------ DATASET CONTENT ------

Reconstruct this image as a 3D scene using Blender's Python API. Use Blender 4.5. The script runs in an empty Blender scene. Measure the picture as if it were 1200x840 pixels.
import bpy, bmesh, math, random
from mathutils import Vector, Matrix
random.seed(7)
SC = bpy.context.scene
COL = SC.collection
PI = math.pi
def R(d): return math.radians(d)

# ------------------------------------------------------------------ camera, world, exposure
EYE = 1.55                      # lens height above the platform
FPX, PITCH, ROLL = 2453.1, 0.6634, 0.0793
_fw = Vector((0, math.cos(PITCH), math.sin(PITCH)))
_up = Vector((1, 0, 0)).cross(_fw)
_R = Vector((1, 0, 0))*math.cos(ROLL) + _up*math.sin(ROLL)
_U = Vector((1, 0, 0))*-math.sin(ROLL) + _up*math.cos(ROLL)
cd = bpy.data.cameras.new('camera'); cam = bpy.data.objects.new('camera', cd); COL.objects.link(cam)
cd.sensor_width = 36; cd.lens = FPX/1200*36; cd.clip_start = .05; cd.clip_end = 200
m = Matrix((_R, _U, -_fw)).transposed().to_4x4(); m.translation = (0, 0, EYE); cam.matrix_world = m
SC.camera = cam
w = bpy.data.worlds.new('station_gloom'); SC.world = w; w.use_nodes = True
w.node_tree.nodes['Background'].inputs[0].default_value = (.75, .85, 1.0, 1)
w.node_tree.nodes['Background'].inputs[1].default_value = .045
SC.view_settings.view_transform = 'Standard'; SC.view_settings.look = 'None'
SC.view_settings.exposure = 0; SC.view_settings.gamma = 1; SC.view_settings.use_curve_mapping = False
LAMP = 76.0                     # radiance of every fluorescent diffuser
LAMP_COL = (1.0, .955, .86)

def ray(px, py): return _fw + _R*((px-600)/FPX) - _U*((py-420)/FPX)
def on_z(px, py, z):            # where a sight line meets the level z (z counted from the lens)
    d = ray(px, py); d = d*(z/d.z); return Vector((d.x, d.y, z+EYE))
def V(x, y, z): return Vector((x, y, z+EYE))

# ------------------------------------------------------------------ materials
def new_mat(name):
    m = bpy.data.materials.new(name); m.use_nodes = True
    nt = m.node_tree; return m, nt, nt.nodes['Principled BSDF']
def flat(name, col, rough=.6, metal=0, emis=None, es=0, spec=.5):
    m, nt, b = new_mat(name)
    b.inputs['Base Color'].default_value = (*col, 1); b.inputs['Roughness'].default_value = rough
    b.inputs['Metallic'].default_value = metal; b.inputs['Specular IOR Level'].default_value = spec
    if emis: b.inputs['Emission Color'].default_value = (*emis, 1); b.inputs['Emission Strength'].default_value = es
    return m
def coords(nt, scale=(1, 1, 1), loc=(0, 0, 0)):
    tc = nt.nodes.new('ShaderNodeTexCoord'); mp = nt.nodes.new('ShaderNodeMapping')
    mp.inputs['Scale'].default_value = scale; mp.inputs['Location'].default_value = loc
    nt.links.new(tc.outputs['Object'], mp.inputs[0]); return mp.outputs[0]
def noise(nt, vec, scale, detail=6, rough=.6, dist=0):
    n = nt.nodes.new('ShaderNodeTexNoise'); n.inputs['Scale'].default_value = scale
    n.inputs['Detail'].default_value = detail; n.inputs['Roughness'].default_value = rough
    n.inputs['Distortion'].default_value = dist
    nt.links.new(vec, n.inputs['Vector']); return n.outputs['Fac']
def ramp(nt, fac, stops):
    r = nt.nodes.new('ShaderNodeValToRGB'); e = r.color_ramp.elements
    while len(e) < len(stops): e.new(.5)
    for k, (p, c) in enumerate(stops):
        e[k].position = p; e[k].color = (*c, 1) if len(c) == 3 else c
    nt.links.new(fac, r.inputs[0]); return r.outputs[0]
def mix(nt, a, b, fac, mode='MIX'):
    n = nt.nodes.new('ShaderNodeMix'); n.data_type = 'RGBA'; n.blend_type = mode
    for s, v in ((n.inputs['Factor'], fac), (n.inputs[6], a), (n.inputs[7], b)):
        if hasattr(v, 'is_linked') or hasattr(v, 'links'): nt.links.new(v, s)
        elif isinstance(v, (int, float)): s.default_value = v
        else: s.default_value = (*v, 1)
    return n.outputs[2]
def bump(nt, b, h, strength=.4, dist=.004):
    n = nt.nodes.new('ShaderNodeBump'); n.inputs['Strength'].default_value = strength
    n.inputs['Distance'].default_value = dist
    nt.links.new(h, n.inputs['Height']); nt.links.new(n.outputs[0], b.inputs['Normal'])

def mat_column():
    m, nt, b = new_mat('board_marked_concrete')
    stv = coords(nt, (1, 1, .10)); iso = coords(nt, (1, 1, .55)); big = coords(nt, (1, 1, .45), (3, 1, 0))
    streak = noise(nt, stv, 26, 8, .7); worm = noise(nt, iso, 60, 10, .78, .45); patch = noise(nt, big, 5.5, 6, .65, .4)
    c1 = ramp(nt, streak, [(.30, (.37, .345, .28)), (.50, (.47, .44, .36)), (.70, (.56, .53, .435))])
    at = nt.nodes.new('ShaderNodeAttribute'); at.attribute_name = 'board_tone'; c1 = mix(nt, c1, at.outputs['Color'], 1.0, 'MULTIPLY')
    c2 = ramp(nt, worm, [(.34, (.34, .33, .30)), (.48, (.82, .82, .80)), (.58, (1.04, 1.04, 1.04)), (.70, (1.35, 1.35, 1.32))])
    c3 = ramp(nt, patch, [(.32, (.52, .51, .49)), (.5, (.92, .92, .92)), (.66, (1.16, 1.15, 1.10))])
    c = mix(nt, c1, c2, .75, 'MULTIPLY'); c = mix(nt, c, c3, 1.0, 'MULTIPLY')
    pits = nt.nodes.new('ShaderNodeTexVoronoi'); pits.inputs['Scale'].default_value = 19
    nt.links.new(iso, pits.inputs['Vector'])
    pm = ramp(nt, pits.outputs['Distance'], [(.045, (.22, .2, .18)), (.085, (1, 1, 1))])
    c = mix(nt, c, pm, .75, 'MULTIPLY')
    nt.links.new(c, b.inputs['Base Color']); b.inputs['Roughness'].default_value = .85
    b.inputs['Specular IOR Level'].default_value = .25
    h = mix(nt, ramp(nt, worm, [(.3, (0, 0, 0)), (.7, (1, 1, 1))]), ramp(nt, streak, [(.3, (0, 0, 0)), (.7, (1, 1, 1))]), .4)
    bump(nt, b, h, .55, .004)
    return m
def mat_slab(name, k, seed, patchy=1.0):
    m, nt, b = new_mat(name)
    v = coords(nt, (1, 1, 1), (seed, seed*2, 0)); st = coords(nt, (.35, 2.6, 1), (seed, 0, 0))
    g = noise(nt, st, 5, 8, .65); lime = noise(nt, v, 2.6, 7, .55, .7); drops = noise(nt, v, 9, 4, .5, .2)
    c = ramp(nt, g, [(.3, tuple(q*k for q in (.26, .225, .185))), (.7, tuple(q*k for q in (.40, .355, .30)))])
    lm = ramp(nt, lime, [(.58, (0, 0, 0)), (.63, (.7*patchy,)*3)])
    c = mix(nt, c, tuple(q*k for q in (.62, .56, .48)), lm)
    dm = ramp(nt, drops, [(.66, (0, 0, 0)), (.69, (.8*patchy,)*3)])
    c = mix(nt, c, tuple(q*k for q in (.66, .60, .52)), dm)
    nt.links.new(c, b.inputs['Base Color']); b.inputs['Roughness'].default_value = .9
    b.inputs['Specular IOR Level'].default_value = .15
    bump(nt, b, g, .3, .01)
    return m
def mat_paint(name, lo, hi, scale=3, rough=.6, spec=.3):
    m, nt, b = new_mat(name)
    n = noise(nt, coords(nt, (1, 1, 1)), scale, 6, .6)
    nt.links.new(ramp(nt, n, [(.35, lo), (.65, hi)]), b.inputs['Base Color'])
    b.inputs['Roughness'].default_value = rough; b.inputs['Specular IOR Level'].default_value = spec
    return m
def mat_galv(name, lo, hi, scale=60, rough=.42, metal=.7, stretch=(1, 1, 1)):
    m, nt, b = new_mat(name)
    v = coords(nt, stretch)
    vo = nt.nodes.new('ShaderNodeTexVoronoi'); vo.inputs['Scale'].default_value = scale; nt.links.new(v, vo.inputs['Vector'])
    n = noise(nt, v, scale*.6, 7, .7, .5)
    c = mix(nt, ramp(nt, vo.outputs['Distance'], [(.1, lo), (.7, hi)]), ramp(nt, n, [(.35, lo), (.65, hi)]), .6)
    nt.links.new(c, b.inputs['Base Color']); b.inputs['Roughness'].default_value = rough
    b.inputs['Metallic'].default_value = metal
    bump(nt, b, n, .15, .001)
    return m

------

TASK TO CARRY OUT: Count every line above that holds the string "tuple" and give the total, nothing more.

THE REPLY: 3